In the material below, the lines containing the word "scene" are required; copy each of them.

---

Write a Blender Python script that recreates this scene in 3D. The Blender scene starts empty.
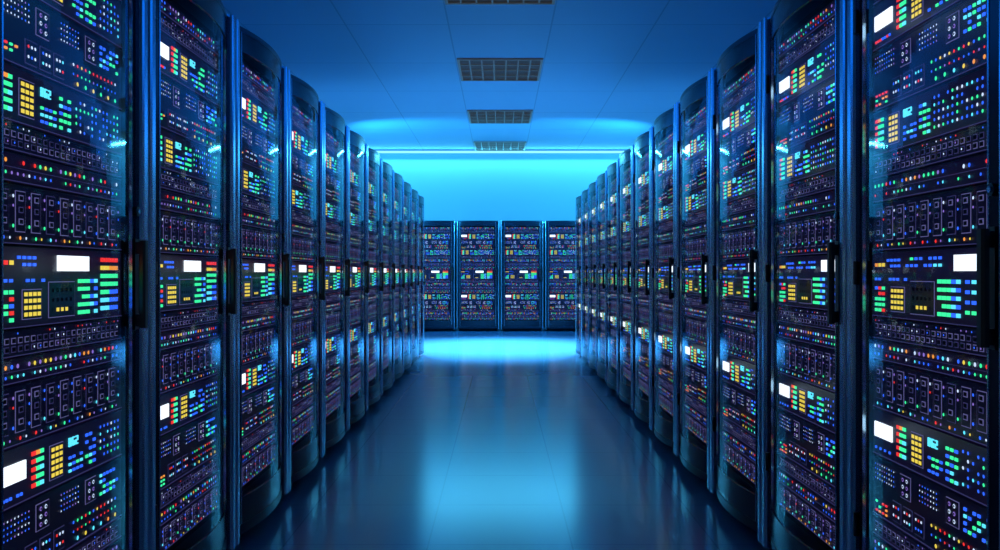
import bpy, math, random
from mathutils import Vector
sc = bpy.context.scene
try:
    sc.view_settings.view_transform = 'Standard'
    sc.view_settings.look = 'None'
except Exception: pass

# ------------------------------------------------------------ dimensions
W = 1.10          # half aisle (to rack front plane)
CAMZ = 1.135
PITCH = 0.83
Y0 = 2.605        # boundary between 1st and 2nd visible racks
CEIL = 3.69
BACK = 17.55
RW = 3.3          # half room width
FRONT = -3.0

# ------------------------------------------------------------ materials
def mat(name, base=(0.5,0.5,0.5), rough=0.5, metal=0.0, emit=None, es=0.0, spec=0.5):
    m = bpy.data.materials.new(name); m.use_nodes = True
    b = m.node_tree.nodes['Principled BSDF']
    b.inputs['Base Color'].default_value = (*base,1)
    b.inputs['Roughness'].default_value = rough
    b.inputs['Metallic'].default_value = metal
    b.inputs['Specular IOR Level'].default_value = spec
    if emit:
        b.inputs['Emission Color'].default_value = (*emit,1)
        b.inputs['Emission Strength'].default_value = es
        m.cycles.emission_sampling = 'NONE'
    return m

def noise_rough(m, scale, lo, hi, bump=0.0, bscale=None):
    nt = m.node_tree; b = nt.nodes['Principled BSDF']
    tc = nt.nodes.new('ShaderNodeTexCoord'); n = nt.nodes.new('ShaderNodeTexNoise')
    n.inputs['Scale'].default_value = scale
    mr = nt.nodes.new('ShaderNodeMapRange')
    mr.inputs['To Min'].default_value = lo; mr.inputs['To Max'].default_value = hi
    nt.links.new(tc.outputs['Object'], n.inputs['Vector'])
    nt.links.new(n.outputs['Fac'], mr.inputs['Value'])
    nt.links.new(mr.outputs['Result'], b.inputs['Roughness'])

M_BODY = mat('rack_black_metal', (0.02,0.04,0.07), 0.35, 0.6); noise_rough(M_BODY, 6, 0.25, 0.38)
M_FRAME = mat('post_blue_metal', (0.36,0.60,0.80), 0.24, 0.8); noise_rough(M_FRAME, 2, 0.2, 0.26)
M_STILE = mat('door_stile_black', (0.015,0.028,0.05), 0.22, 0.3); noise_rough(M_STILE, 2, 0.18, 0.24)
M_DARK = mat('recess_black', (0.004,0.004,0.008), 0.7)
M_PANEL = mat('server_panel_violet_glow', (0.016,0.012,0.035), 0.4, 0.2, (0.27,0.13,0.9), 0.011)  # faint violet emission added so the panel face reads self-lit
M_PANEL2 = mat('server_panel_dark_glow', (0.008,0.009,0.028), 0.4, 0.2, (0.12,0.12,0.8), 0.007)  # same added self-glow, weaker and bluer
M_LINE = mat('port_outline_glow', (0.10,0.12,0.22), 0.5, 0, (0.36,0.32,0.82), 0.28)  # outlines are no lamps; a faint glow is put into the material
M_LINE2 = mat('port_outline_dim_glow', (0.05,0.06,0.12), 0.5, 0, (0.24,0.21,0.75), 0.13)  # dimmer outline, its glow likewise added by emission
M_HANDLE = mat('handle_black', (0.006,0.007,0.009), 0.3)
LED = {
 'r': mat('led_red',(0.2,0,0),0.4,0,(1,0.035,0.03),1.05),
 'o': mat('led_orange',(0.2,0.05,0),0.4,0,(1,0.34,0.05),1.05),
 'y': mat('led_yellow',(0.2,0.15,0),0.4,0,(1,0.72,0.08),1.0),
 'g': mat('led_green',(0,0.2,0.05),0.4,0,(0.05,1,0.38),1.1),
 'c': mat('led_cyan',(0,0.15,0.2),0.4,0,(0.12,0.8,1),1.2),
 'b': mat('led_blue',(0,0.02,0.2),0.4,0,(0.03,0.14,1),1.25),
 'w': mat('led_white',(0.3,0.3,0.3),0.4,0,(0.65,0.77,1),1.1),
 'p': mat('led_violet',(0.1,0.05,0.2),0.4,0,(0.42,0.25,0.95),0.65),
 's': mat('status_screen',(0.3,0.3,0.3),0.3,0,(0.92,0.97,1),1.5),
}
# thin door glass: transparent + fresnel-weighted gloss
def glass():
    m = bpy.data.materials.new('door_glass'); m.use_nodes=True
    nt=m.node_tree; nt.nodes.clear()
    o=nt.nodes.new('ShaderNodeOutputMaterial'); mx=nt.nodes.new('ShaderNodeMixShader')
    t=nt.nodes.new('ShaderNodeBsdfTransparent'); t.inputs['Color'].default_value=(0.90,0.95,1.0,1)
    g=nt.nodes.new('ShaderNodeBsdfGlossy'); g.inputs['Roughness'].default_value=0.05
    g.inputs['Color'].default_value=(0.75,0.92,1,1)
    f=nt.nodes.new('ShaderNodeFresnel'); f.inputs['IOR'].default_value=1.25
    nt.links.new(f.outputs[0],mx.inputs[0]); nt.links.new(t.outputs[0],mx.inputs[1])
    nt.links.new(g.outputs[0],mx.inputs[2]); nt.links.new(mx.outputs[0],o.inputs[0])
    return m
M_GLASS = glass()
MATS = [M_BODY,M_FRAME,M_STILE,M_DARK,M_PANEL,M_PANEL2,M_LINE,M_LINE2,M_HANDLE,M_GLASS]+list(LED.values())
MI = {m.name:i for i,m in enumerate(MATS)}
def mi(m): return MI[m.name]
LK = {k:mi(v) for k,v in LED.items()}

# ------------------------------------------------------------ mesh builder
class MB:
    def __init__(s): s.v=[]; s.f=[]; s.m=[]
    def face(s, pts, m):
        n=len(s.v); s.v+=pts; s.f.append(tuple(range(n,n+len(pts)))); s.m.append(m)
    def box(s,x0,x1,y0,y1,z0,z1,m):
        n=len(s.v)
        s.v+=[(x0,y0,z0),(x1,y0,z0),(x1,y1,z0),(x0,y1,z0),(x0,y0,z1),(x1,y0,z1),(x1,y1,z1),(x0,y1,z1)]
        for q in ((0,1,5,4),(1,2,6,5),(2,3,7,6),(3,0,4,7),(4,5,6,7),(3,2,1,0)):
            s.f.append(tuple(n+i for i in q)); s.m.append(m)
    def prism(s, poly, z0, z1, m):   # poly: ccw list (x,y)
        n=len(s.v); k=len(poly)
        s.v+=[(x,y,z0) for x,y in poly]+[(x,y,z1) for x,y in poly]
        for i in range(k):
            j=(i+1)%k; s.f.append((n+i,n+j,n+k+j,n+k+i)); s.m.append(m)
        s.f.append(tuple(n+k+i for i in range(k))); s.m.append(m)
        s.f.append(tuple(n+i for i in reversed(range(k)))); s.m.append(m)
    def dot(s,x,z,y,r,m,n=8):
        s.face([(x+r*math.cos(2*math.pi*i/n),y,z+r*math.sin(2*math.pi*i/n)) for i in range(n)],m)
    def cyl_y(s,x,z,y0,y1,r,m,n=20):   # axis along y
        a=[(x+r*math.cos(2*math.pi*i/n),z+r*math.sin(2*math.pi*i/n)) for i in range(n)]
        s.face([(p,y0,q) for p,q in a],m)
        for i in range(n):
            p,q=a[i]; p2,q2=a[(i+1)%n]
            s.face([(p,y0,q),(p,y1,q),(p2,y1,q2),(p2,y0,q2)],m)
    def build(s,name,mats=None):
        me=bpy.data.meshes.new(name); me.from_pydata(s.v,[],s.f)
        for m in (mats or MATS): me.materials.append(m)
        me.polygons.foreach_set('material_index',s.m); me.update()
        return me

def obj(name, me, loc=(0,0,0), rz=0.0, parent=None):
    o=bpy.data.objects.new(name,me); sc.collection.objects.link(o)
    o.location=loc; o.rotation_euler=(0,0,rz)
    if parent: o.parent=parent
    return o

HC=0.305   # half content width
YF=-0.008  # server face plane
LINE,LINE2,PAN,PAN2,DRK=mi(M_LINE),mi(M_LINE2),mi(M_PANEL),mi(M_PANEL2),mi(M_DARK)

def frame_rect(b,x0,x1,z0,z1,m=LINE,inner=PAN2,t=0.0020):
    b.box(x0,x1,YF-0.001,YF,z0,z1,m)
    b.box(x0+t,x1-t,YF-0.0018,YF-0.001,z0+t,z1-t,inner)
LS=0.82; DS=0.95
def led(b,x,z,w,h,k):
    w*=LS; h*=LS
    b.box(x-w/2,x+w/2,YF-0.003,YF,z-h/2,z+h/2,LK[k])
def ldot(b,x,z,r,k): b.dot(x,z,YF-0.003,r*DS,LK[k])
def matrix(b,x0,z0,nx,nz,dx,dz,w,h,cols,R,keep=0.8):
    for i in range(nx):
        for j in range(nz):
            c=cols if len(cols)==1 else R.choice(cols)
            if R.random()<keep: led(b,x0+i*dx,z0+j*dz,w,h,c)
def bars(b,x0,ztop,n,dz,R):
    # stacked red-to-green level bars, in columns
    for i in range(n):
        z=ztop-i*dz
        for j,c in enumerate('rog' if i<1 else ('rgg' if i%2 else 'rgc')):
            led(b,x0+j*0.017,z,0.019,dz*0.62,c)

def yellow_pad(b,x0,z0,nx,nz):
    w=nx*0.0185+0.008; h=nz*0.0155+0.008
    frame_rect(b,x0,x0+w,z0,z0+h)
    for i in range(nx):
        for j in range(nz):
            b.box(x0+0.0072+i*0.0185,x0+0.0072+i*0.0185+0.0125,YF-0.003,YF-0.001,z0+0.0072+j*0.0155,z0+0.0072+j*0.0155+0.0092,LK['y'])

def U_P(b,zt,h,R):
    n=22
    for r in range(2):
        for i in range(n):
            x=-HC+0.014+i*(2*HC-0.028)/n; z=zt-h*0.18-(r+1)*h*0.33
            frame_rect(b,x,x+0.017,z,z+h*0.24,LINE if (i//6)%2==r else LINE2,DRK,0.002)
            if R.random()<0.25: ldot(b,x+0.0085,z+h*0.12,0.0028,R.choice('wpwb'))
    for i in range(26):
        if R.random()<0.4: ldot(b,-HC+0.02+i*0.0225,zt-h*0.11,0.0026,R.choice('rpbw'))
def U_L(b,zt,h,R):
    n=25
    for r in range(2):
        for i in range(n):
            x=-HC+0.018+i*(2*HC-0.03)/n; z=zt-h*(0.3+0.42*r)
            if r==0: k=R.choice('rropgycpwbg')
            else: k=R.choice('rpbgwcbb')
            if R.random()<0.8: ldot(b,x,z,0.0056 if r==0 else 0.0042,k)
    b.box(-HC+0.01,HC-0.01,YF-0.001,YF,zt-h*0.52,zt-h*0.50,LINE2)
def U_V(b,zt,h,R):
    n=9; d=(2*HC-0.03)/n
    for i in range(n):
        x=-HC+0.017+i*d
        frame_rect(b,x,x+d*0.62,zt-h*0.80,zt-h*0.10,LINE if i%3 else LINE2,PAN2,0.0020)
        xc=x+d*0.31
        for j in range(3):
            z=zt-h*(0.22+0.2*j)
            b.box(xc-0.009,xc+0.009,YF-0.003,YF,z-h*0.055,z+h*0.05,LINE if j!=1 else LINE2)
            b.box(xc-0.0065,xc+0.0065,YF-0.0035,YF-0.003,z-h*0.037,z+h*0.032,DRK)
        ldot(b,x+d*0.82,zt-h*0.2,0.0042,R.choice('bpw'))
        ldot(b,x+d*0.82,zt-h*0.36,0.0036,R.choice('rbp'))
        ldot(b,x+d*0.82,zt-h*0.70,0.0045,R.choice('gcbg'))
        ldot(b,x+d*0.25,zt-h*0.9,0.0048,R.choice('rcgob'))
        ldot(b,x+d*0.62,zt-h*0.9,0.0035,R.choice('ybpw'))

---

◆ **Output of the exercise**
Write a Blender Python script that recreates this scene in 3D. The Blender scene starts empty.
sc = bpy.context.scene